Terbiyesiz herifler...

Geçtiğimiz günlerde, son yirmi yıldır inatçı bir koleksiyonculukla oluşturduğum kalabalık kitap ve dergi arşivimi zahmetli bir operasyonunun sonucunda bir adresten başka bir adrese naklettim. Karton kutulardan çıkardığım balya balya kitapları yeni yerlerindeki raflara özenle dizerken, bir anda yığınların arasında bir "kitap" gözüme ilişti.
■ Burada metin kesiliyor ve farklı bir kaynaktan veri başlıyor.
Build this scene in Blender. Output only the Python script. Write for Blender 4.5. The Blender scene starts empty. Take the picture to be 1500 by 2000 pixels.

Kitabın üzerinde "Holy Bible" (Kutsal İncil) yazmaktaydı. O anda içimden bir sesin bana aynen şöyle seslendiğini hissettim:

"Onu oradan al ve diğer kitaplardan daha yüksekçe bir yer koy!"

İçime doğan sesin emrini hemen yerine getirdim.

İşte o ses, bu topraklarda yaşayan bizlere analarımızdan babalarımızdan, dedelerimizden ninelerimizden intikal eden -artık genetik kodlarımıza işlemiş- yüzlerce yıllık bir davranış biçiminin, vicdanımızın sesidir.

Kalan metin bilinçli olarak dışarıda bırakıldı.